I must admit a morbid curiousity - just exactly who has this “structure” quality you’re so crazy about? I’ve taken it to mean sound and sturdy composition. Whatever are you referring to?
Kandinsky’s paintings had well-defined goals. I’ve seen many of his pre-compositional sketches and seen how his painting ideas had evolved from a black and white scribble of forms, to an initial sketch painting, to the final product. The choices involved were very deliberate and intentional. You cannot create work of this quality. I guarantee it. It requires a lot of technique. As one who has tried unsuccessfully many times, believe me, you have to know your medium.
Aggressiveness of my stance? Says the man who nearly exploded when his views on movies were labelled ‘pretentious’? Ooookay. Whatever you say. I think you mistake resolution (or ‘stubbornness’) for aggressiveness.
Okay, it’s clear that you think there some kind of rule that dictates that abstract art mustn’t communicate anything, which is really missing the point.
(On preview I see Jenaroph and others have already tried this, but anyway…)
One thing that artists have noticed over the ages is that scenes have an emotional effect that isn’t necessarily logical.
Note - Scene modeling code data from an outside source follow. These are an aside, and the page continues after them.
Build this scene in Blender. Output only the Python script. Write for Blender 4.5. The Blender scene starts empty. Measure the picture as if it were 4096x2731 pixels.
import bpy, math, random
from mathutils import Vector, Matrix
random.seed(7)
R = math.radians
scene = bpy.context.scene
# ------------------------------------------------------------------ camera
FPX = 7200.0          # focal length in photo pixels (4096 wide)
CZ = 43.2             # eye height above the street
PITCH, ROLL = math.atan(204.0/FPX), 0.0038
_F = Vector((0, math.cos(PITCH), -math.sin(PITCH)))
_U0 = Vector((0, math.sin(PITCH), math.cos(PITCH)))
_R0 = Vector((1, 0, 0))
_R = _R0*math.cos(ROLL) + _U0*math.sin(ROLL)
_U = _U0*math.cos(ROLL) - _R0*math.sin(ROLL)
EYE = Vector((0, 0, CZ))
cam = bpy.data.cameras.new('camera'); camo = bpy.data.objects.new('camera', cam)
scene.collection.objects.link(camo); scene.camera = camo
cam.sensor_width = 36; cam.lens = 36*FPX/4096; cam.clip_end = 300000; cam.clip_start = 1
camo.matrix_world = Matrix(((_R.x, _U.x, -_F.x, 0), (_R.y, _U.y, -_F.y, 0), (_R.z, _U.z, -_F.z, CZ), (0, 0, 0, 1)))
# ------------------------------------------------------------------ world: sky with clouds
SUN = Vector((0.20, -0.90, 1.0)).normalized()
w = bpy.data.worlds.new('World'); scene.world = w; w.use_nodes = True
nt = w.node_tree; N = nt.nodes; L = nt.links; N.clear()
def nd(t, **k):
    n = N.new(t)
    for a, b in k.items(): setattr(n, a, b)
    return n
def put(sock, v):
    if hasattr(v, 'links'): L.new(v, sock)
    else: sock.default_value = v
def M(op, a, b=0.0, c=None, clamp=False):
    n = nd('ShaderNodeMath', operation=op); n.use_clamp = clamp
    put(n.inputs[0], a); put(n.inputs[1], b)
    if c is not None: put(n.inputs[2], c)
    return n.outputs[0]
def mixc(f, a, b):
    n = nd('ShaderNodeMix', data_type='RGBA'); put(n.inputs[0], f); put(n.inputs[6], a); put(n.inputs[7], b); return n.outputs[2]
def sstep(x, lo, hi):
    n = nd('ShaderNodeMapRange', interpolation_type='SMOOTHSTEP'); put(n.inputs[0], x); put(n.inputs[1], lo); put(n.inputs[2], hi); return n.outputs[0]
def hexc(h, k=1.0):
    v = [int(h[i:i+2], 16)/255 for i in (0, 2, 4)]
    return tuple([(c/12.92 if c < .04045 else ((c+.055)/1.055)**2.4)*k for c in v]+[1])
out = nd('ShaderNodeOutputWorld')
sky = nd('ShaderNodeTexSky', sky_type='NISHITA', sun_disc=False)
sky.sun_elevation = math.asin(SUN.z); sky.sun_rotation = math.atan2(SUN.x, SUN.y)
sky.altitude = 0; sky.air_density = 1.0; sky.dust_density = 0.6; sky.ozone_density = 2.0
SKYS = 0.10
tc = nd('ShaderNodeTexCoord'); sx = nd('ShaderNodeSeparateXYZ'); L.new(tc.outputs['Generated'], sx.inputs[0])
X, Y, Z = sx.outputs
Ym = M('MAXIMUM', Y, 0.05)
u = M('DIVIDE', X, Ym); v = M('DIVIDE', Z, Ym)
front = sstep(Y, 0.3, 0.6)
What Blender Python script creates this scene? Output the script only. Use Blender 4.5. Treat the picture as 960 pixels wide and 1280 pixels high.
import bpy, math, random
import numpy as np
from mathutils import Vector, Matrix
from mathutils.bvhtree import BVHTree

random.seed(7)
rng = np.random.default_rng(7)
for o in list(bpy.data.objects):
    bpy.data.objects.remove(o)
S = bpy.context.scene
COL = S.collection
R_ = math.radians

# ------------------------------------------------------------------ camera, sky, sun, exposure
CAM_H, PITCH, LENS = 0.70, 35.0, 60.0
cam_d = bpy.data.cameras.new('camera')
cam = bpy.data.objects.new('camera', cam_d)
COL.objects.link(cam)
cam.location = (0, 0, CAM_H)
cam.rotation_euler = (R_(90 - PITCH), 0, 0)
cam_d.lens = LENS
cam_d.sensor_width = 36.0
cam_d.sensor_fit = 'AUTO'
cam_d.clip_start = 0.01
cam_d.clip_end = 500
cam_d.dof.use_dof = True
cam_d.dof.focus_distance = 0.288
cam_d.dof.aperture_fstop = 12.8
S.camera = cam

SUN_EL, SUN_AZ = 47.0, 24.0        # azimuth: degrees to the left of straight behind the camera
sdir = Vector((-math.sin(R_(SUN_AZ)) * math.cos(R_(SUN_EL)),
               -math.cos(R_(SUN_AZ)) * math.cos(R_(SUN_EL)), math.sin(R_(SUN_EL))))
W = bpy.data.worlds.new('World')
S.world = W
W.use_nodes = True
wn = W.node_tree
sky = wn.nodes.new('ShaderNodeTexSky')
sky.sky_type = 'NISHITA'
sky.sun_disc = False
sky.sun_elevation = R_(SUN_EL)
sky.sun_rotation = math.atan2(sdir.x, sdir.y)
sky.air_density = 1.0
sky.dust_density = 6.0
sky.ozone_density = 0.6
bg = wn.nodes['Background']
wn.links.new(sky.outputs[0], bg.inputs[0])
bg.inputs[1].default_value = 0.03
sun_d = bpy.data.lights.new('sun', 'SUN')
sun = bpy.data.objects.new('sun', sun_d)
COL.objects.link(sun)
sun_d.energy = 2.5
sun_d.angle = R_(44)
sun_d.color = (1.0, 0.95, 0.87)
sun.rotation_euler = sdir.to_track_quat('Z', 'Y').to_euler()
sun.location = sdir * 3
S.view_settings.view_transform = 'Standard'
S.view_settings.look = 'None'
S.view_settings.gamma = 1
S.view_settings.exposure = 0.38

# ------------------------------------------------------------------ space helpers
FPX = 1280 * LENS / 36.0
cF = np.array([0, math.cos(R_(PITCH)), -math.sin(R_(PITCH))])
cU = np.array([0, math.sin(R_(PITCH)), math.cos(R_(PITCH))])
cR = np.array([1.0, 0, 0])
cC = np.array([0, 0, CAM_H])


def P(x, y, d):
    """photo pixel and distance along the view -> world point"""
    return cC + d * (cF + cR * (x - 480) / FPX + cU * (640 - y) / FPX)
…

An artist controls the emotional impact of their work (well beyond what it is intrinsic in the subject) by careful use of contrast, colour, proportion, symmetry, etc.
Abstract art takes the observed “rules” of aesthetics and uses them in the absence of a particular subject. That doesn’t mean that nothing from the real world or the artist’s experience finds its way into the work.
Hans Hoffman’s Flight, for example, features a glyphic “bird.” It’s not a painting of a bird, though, it’s a painting about the impuse to fly, and it’s all in the way the line draws the viewer up, what the contrasting colours tell us about the movement of the painting, how the sky and earth differ energetically, etc. It makes you feel something, if you let it.
Too many people piling on the bandwagon to get to you all - I do have to do some work today.
As for point #1 - Yeah, I know. [whisper conspiratorially:] I think there may even be a few of them lurking around this thread.
As for point #2 - While he may have had goals, those goals seem rather short-sighted, as there’s nothing to distinguish the end-product from a random geometric doodle. And quality is in the eye of the beholder - so while I may not be able to produce something that, in your eyes, is up to Kandinsky’s snuff, I may be able to wow the rest of the art world, and I’m certain I can outdo Kandinsky as far as my own assessment of quality goes.
Well, if Mondrian’s de Stijl works are not the definition of rigidly structured and composed art then, well, I don’t know what is.
Mondrian leaves me a little cold, too, but that’s because I don’t like geometrically rigidity in my paintings. His work is extremely left-brained and ordered. He’s practically the very definition of it.
Limitations. Boundaries. Rules. Guidelines. Suggestions. Directions. Goals. Targets. Several other synonyms. Representational art has a biggie, inherent to its nature : the subject. Van Gogh’s Starry Night, for a specific example, represents the artist’s impression of the night sky. And it looks like a stylized night sky. Not a very hard concept to grasp…
I never suggested that aggressiveness of stance is never appropriate. I’m just saying that you’ve chosen to frame a clear case of “I don’t get it, what’s the big deal?” as a case of “It’s all bullshit.” Your grapes seem a tad sour; you seem defensive at being left out of the discussion or something. You seem angry that there’s a whole mode of communication that some people enjoy and you don’t. At any rate, you’re certainly not coming across as a person intelligently and objectively discussing his understanding of art; you come across as a man with an emotionally invested position who’s “defending” it against attackers. I’m just sayin.